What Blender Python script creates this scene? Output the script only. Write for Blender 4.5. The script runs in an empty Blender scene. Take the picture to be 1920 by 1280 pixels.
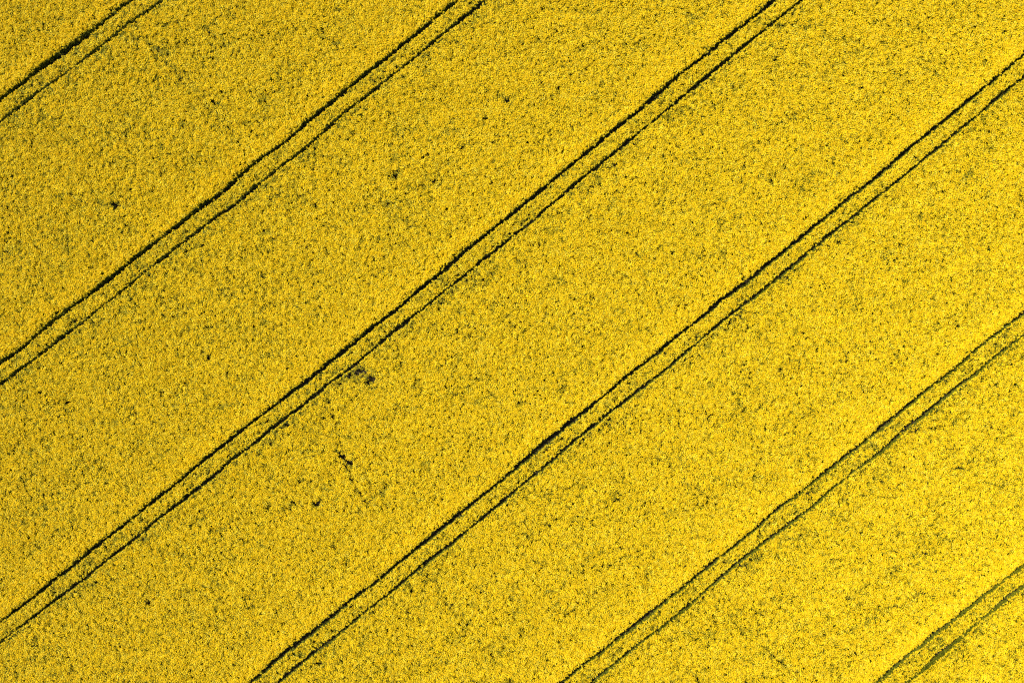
import bpy, math
import numpy as np

R = math.radians
scene = bpy.context.scene
col = scene.collection

# ------------------------------------------------------------------ camera, sky, sun, exposure
PX = 0.07                      # metres per photograph pixel (1920 wide) at the top of the crop
CANOPY = 1.20                  # height of the flowering tops
HEIGHT = 110.0                 # drone height above the crop

cam_data = bpy.data.cameras.new('camera')
cam_data.sensor_width = 36.0
cam_data.lens = 36.0 * HEIGHT / (1920 * PX)
cam_data.clip_start = 1.0
cam_data.clip_end = 6000.0
cam = bpy.data.objects.new('camera', cam_data)
cam.location = (0, 0, CANOPY + HEIGHT)
col.objects.link(cam)
scene.camera = cam

SUN_EL, SUN_AZ = 50.0, 292.0   # azimuth clockwise from the top of the picture
world = bpy.data.worlds.new('World')
scene.world = world
world.use_nodes = True
wn = world.node_tree
wn.nodes.clear()
sky = wn.nodes.new('ShaderNodeTexSky')
sky.sky_type = 'NISHITA'
sky.sun_disc = False
sky.sun_elevation = R(SUN_EL)
sky.sun_rotation = R(SUN_AZ)
bg = wn.nodes.new('ShaderNodeBackground')
bg.inputs['Strength'].default_value = 0.10
wo = wn.nodes.new('ShaderNodeOutputWorld')
wn.links.new(sky.outputs[0], bg.inputs[0])
wn.links.new(bg.outputs[0], wo.inputs[0])

sun_data = bpy.data.lights.new('sun', 'SUN')
sun_data.energy = 4.4
sun_data.angle = R(0.5)
sun_data.color = (1.0, 0.96, 0.88)
sun = bpy.data.objects.new('sun', sun_data)
sun.location = (-80, 30, 110)
sun.rotation_euler = (R(90 - SUN_EL), 0, R(180 - SUN_AZ))
col.objects.link(sun)

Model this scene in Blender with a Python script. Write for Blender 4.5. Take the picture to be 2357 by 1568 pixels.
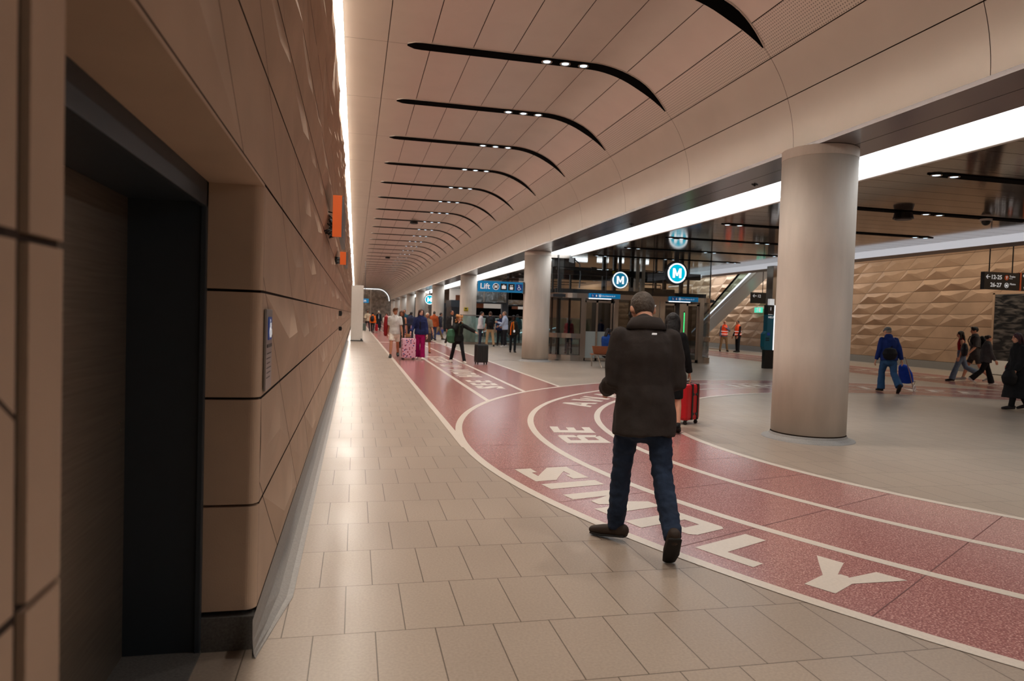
import bpy, bmesh, math, random
import numpy as np
from mathutils import Vector, Matrix, Euler, noise

for o in list(bpy.data.objects):
    bpy.data.objects.remove(o)
C = bpy.context.scene.collection
SC = bpy.context.scene
random.seed(7)
PI = math.pi

# ------------------------------------------------------------------ camera, world, exposure
YAW, PITCH, ROLL, FPX = 0.223418309, -0.0322741249, 0.0313251102, 1596.23
cy, sy, cp, sp = math.cos(YAW), math.sin(YAW), math.cos(PITCH), math.sin(PITCH)
fw = Vector((sy * cp, cy * cp, sp)); rt = Vector((cy, -sy, 0)); up = rt.cross(fw)
r2 = math.cos(ROLL) * rt + math.sin(ROLL) * up
u2 = -math.sin(ROLL) * rt + math.cos(ROLL) * up
cam_data = bpy.data.cameras.new('camera')
cam = bpy.data.objects.new('camera', cam_data); C.objects.link(cam)
cam.matrix_world = Matrix(((r2.x, u2.x, -fw.x, 0), (r2.y, u2.y, -fw.y, 0), (r2.z, u2.z, -fw.z, 1.5), (0, 0, 0, 1)))
cam_data.sensor_fit = 'HORIZONTAL'; cam_data.sensor_width = 36.0
cam_data.lens = FPX / 2357 * 36.0
cam_data.clip_start = 0.05; cam_data.clip_end = 400
cam_data.dof.use_dof = True; cam_data.dof.focus_distance = 6.0; cam_data.dof.aperture_fstop = 3.0
SC.camera = cam

world = bpy.data.worlds.new('world'); SC.world = world; world.use_nodes = True
world.node_tree.nodes['Background'].inputs[0].default_value = (0.9, 0.85, 0.8, 1)
world.node_tree.nodes['Background'].inputs[1].default_value = 0.02
SC.view_settings.view_transform = 'Standard'; SC.view_settings.look = 'None'
SC.view_settings.exposure = -0.22; SC.view_settings.gamma = 1.0
SC.view_settings.use_curve_mapping = False
SC.cycles.use_denoising = True; SC.cycles.denoising_prefilter = 'ACCURATE'
SC.cycles.max_bounces = 8; SC.cycles.diffuse_bounces = 4; SC.cycles.glossy_bounces = 4
SC.cycles.transparent_max_bounces = 16; SC.cycles.transmission_bounces = 6
SC.cycles.sample_clamp_indirect = 6.0; SC.cycles.caustics_reflective = False; SC.cycles.caustics_refractive = False

# light levels
SLOT_STRENGTH = 27.0      # glowing slot between left wall and vault
SLOT_DOWN = 105.0         # its downward diffuser grazing the wall
STRIP_STRENGTH = 3.6     # glowing cove beside the pillars
RSLOT_STRENGTH = 6.0     # slot above the right-hand stone wall
SPOT_W = 300.0           # downlights in the vault fixtures
CSPOT_W = 40.0           # downlights in the low ceiling fixtures

# ------------------------------------------------------------------ materials
def lin(v):
    v /= 255.0
    return v / 12.92 if v <= 0.04045 else ((v + 0.055) / 1.055) ** 2.4
def rgb(r, g, b): return (lin(r), lin(g), lin(b), 1.0)

def mat(name, col, rough=0.5, metal=0.0, var=0.0, vscale=8.0, bump=0.0, bscale=60.0, spec=0.5, emit=None, estr=0.0, stretch=None, coat=0.0):
    m = bpy.data.materials.new(name); m.use_nodes = True
    nt = m.node_tree; b = nt.nodes['Principled BSDF']
    b.inputs['Base Color'].default_value = col
    b.inputs['Roughness'].default_value = rough; b.inputs['Metallic'].default_value = metal
    b.inputs['Specular IOR Level'].default_value = spec
    if coat: b.inputs['Coat Weight'].default_value = coat
    if emit:
        b.inputs['Emission Color'].default_value = emit; b.inputs['Emission Strength'].default_value = estr
    if var or bump:
        tc = nt.nodes.new('ShaderNodeTexCoord'); mp = nt.nodes.new('ShaderNodeMapping')
        nt.links.new(tc.outputs['Object'], mp.inputs[0])
        if stretch: mp.inputs['Scale'].default_value = stretch
    if var:
        n = nt.nodes.new('ShaderNodeTexNoise'); n.inputs['Scale'].default_value = vscale; n.inputs['Detail'].default_value = 6
        nt.links.new(mp.outputs[0], n.inputs['Vector'])
        mx = nt.nodes.new('ShaderNodeMix'); mx.data_type = 'RGBA'
        mx.inputs[6].default_value = tuple(max(0, c * (1 - var)) for c in col[:3]) + (1,)
        mx.inputs[7].default_value = tuple(min(1, c * (1 + var)) for c in col[:3]) + (1,)
        rp = nt.nodes.new('ShaderNodeMapRange'); rp.inputs[1].default_value = 0.3; rp.inputs[2].default_value = 0.7
        nt.links.new(n.outputs[0], rp.inputs[0]); nt.links.new(rp.outputs[0], mx.inputs[0])
        nt.links.new(mx.outputs[2], b.inputs['Base Color'])
    if bump:
        n2 = nt.nodes.new('ShaderNodeTexNoise'); n2.inputs['Scale'].default_value = bscale; n2.inputs['Detail'].default_value = 4
        nt.links.new(mp.outputs[0], n2.inputs['Vector'])
        bp = nt.nodes.new('ShaderNodeBump'); bp.inputs['Strength'].default_value = bump; bp.inputs['Distance'].default_value = 0.02
        nt.links.new(n2.outputs[0], bp.inputs['Height']); nt.links.new(bp.outputs[0], b.inputs['Normal'])
    return m

def emis(name, col, s):
    m = bpy.data.materials.new(name); m.use_nodes = True; nt = m.node_tree
    nt.nodes.clear(); e = nt.nodes.new('ShaderNodeEmission'); o = nt.nodes.new('ShaderNodeOutputMaterial')
    e.inputs[0].default_value = col; e.inputs[1].default_value = s; nt.links.new(e.outputs[0], o.inputs[0])
    return m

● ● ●

Exercise brief: Reproduce the whole listing above word for word, but not its pictures.

Answer below:
What Blender Python script creates this scene? Output the script only. Write for Blender 4.5. The script runs in an empty Blender scene. Take the picture to be 1920 by 1280 pixels.
import bpy, math
import numpy as np

R = math.radians
scene = bpy.context.scene
col = scene.collection

# ------------------------------------------------------------------ camera, sky, sun, exposure
PX = 0.07                      # metres per photograph pixel (1920 wide) at the top of the crop
CANOPY = 1.20                  # height of the flowering tops
HEIGHT = 110.0                 # drone height above the crop

cam_data = bpy.data.cameras.new('camera')
cam_data.sensor_width = 36.0
cam_data.lens = 36.0 * HEIGHT / (1920 * PX)
cam_data.clip_start = 1.0
cam_data.clip_end = 6000.0
cam = bpy.data.objects.new('camera', cam_data)
cam.location = (0, 0, CANOPY + HEIGHT)
col.objects.link(cam)
scene.camera = cam

SUN_EL, SUN_AZ = 50.0, 292.0   # azimuth clockwise from the top of the picture
world = bpy.data.worlds.new('World')
scene.world = world
world.use_nodes = True
wn = world.node_tree
wn.nodes.clear()
sky = wn.nodes.new('ShaderNodeTexSky')
sky.sky_type = 'NISHITA'
sky.sun_disc = False
sky.sun_elevation = R(SUN_EL)
sky.sun_rotation = R(SUN_AZ)
bg = wn.nodes.new('ShaderNodeBackground')
bg.inputs['Strength'].default_value = 0.10
wo = wn.nodes.new('ShaderNodeOutputWorld')
wn.links.new(sky.outputs[0], bg.inputs[0])
wn.links.new(bg.outputs[0], wo.inputs[0])

sun_data = bpy.data.lights.new('sun', 'SUN')
sun_data.energy = 4.4
sun_data.angle = R(0.5)
sun_data.color = (1.0, 0.96, 0.88)
sun = bpy.data.objects.new('sun', sun_data)
sun.location = (-80, 30, 110)
sun.rotation_euler = (R(90 - SUN_EL), 0, R(180 - SUN_AZ))
col.objects.link(sun)

Model this scene in Blender with a Python script. Write for Blender 4.5. Take the picture to be 2357 by 1568 pixels.
import bpy, bmesh, math, random
import numpy as np
from mathutils import Vector, Matrix, Euler, noise

for o in list(bpy.data.objects):
    bpy.data.objects.remove(o)
C = bpy.context.scene.collection
SC = bpy.context.scene
random.seed(7)
PI = math.pi

# ------------------------------------------------------------------ camera, world, exposure
YAW, PITCH, ROLL, FPX = 0.223418309, -0.0322741249, 0.0313251102, 1596.23
cy, sy, cp, sp = math.cos(YAW), math.sin(YAW), math.cos(PITCH), math.sin(PITCH)
fw = Vector((sy * cp, cy * cp, sp)); rt = Vector((cy, -sy, 0)); up = rt.cross(fw)
r2 = math.cos(ROLL) * rt + math.sin(ROLL) * up
u2 = -math.sin(ROLL) * rt + math.cos(ROLL) * up
cam_data = bpy.data.cameras.new('camera')
cam = bpy.data.objects.new('camera', cam_data); C.objects.link(cam)
cam.matrix_world = Matrix(((r2.x, u2.x, -fw.x, 0), (r2.y, u2.y, -fw.y, 0), (r2.z, u2.z, -fw.z, 1.5), (0, 0, 0, 1)))
cam_data.sensor_fit = 'HORIZONTAL'; cam_data.sensor_width = 36.0
cam_data.lens = FPX / 2357 * 36.0
cam_data.clip_start = 0.05; cam_data.clip_end = 400
cam_data.dof.use_dof = True; cam_data.dof.focus_distance = 6.0; cam_data.dof.aperture_fstop = 3.0
SC.camera = cam

world = bpy.data.worlds.new('world'); SC.world = world; world.use_nodes = True
world.node_tree.nodes['Background'].inputs[0].default_value = (0.9, 0.85, 0.8, 1)
world.node_tree.nodes['Background'].inputs[1].default_value = 0.02
SC.view_settings.view_transform = 'Standard'; SC.view_settings.look = 'None'
SC.view_settings.exposure = -0.22; SC.view_settings.gamma = 1.0
SC.view_settings.use_curve_mapping = False
SC.cycles.use_denoising = True; SC.cycles.denoising_prefilter = 'ACCURATE'
SC.cycles.max_bounces = 8; SC.cycles.diffuse_bounces = 4; SC.cycles.glossy_bounces = 4
SC.cycles.transparent_max_bounces = 16; SC.cycles.transmission_bounces = 6
SC.cycles.sample_clamp_indirect = 6.0; SC.cycles.caustics_reflective = False; SC.cycles.caustics_refractive = False

# light levels
SLOT_STRENGTH = 27.0      # glowing slot between left wall and vault
SLOT_DOWN = 105.0         # its downward diffuser grazing the wall
STRIP_STRENGTH = 3.6     # glowing cove beside the pillars
RSLOT_STRENGTH = 6.0     # slot above the right-hand stone wall
SPOT_W = 300.0           # downlights in the vault fixtures
CSPOT_W = 40.0           # downlights in the low ceiling fixtures

# ------------------------------------------------------------------ materials
def lin(v):
    v /= 255.0
    return v / 12.92 if v <= 0.04045 else ((v + 0.055) / 1.055) ** 2.4
def rgb(r, g, b): return (lin(r), lin(g), lin(b), 1.0)

def mat(name, col, rough=0.5, metal=0.0, var=0.0, vscale=8.0, bump=0.0, bscale=60.0, spec=0.5, emit=None, estr=0.0, stretch=None, coat=0.0):
    m = bpy.data.materials.new(name); m.use_nodes = True
    nt = m.node_tree; b = nt.nodes['Principled BSDF']
    b.inputs['Base Color'].default_value = col
    b.inputs['Roughness'].default_value = rough; b.inputs['Metallic'].default_value = metal
    b.inputs['Specular IOR Level'].default_value = spec
    if coat: b.inputs['Coat Weight'].default_value = coat
    if emit:
        b.inputs['Emission Color'].default_value = emit; b.inputs['Emission Strength'].default_value = estr
    if var or bump:
        tc = nt.nodes.new('ShaderNodeTexCoord'); mp = nt.nodes.new('ShaderNodeMapping')
        nt.links.new(tc.outputs['Object'], mp.inputs[0])
        if stretch: mp.inputs['Scale'].default_value = stretch
    if var:
        n = nt.nodes.new('ShaderNodeTexNoise'); n.inputs['Scale'].default_value = vscale; n.inputs['Detail'].default_value = 6
        nt.links.new(mp.outputs[0], n.inputs['Vector'])
        mx = nt.nodes.new('ShaderNodeMix'); mx.data_type = 'RGBA'
        mx.inputs[6].default_value = tuple(max(0, c * (1 - var)) for c in col[:3]) + (1,)
        mx.inputs[7].default_value = tuple(min(1, c * (1 + var)) for c in col[:3]) + (1,)
        rp = nt.nodes.new('ShaderNodeMapRange'); rp.inputs[1].default_value = 0.3; rp.inputs[2].default_value = 0.7
        nt.links.new(n.outputs[0], rp.inputs[0]); nt.links.new(rp.outputs[0], mx.inputs[0])
        nt.links.new(mx.outputs[2], b.inputs['Base Color'])
    if bump:
        n2 = nt.nodes.new('ShaderNodeTexNoise'); n2.inputs['Scale'].default_value = bscale; n2.inputs['Detail'].default_value = 4
        nt.links.new(mp.outputs[0], n2.inputs['Vector'])
        bp = nt.nodes.new('ShaderNodeBump'); bp.inputs['Strength'].default_value = bump; bp.inputs['Distance'].default_value = 0.02
        nt.links.new(n2.outputs[0], bp.inputs['Height']); nt.links.new(bp.outputs[0], b.inputs['Normal'])
    return m

def emis(name, col, s):
    m = bpy.data.materials.new(name); m.use_nodes = True; nt = m.node_tree
    nt.nodes.clear(); e = nt.nodes.new('ShaderNodeEmission'); o = nt.nodes.new('ShaderNodeOutputMaterial')
    e.inputs[0].default_value = col; e.inputs[1].default_value = s; nt.links.new(e.outputs[0], o.inputs[0])
    return m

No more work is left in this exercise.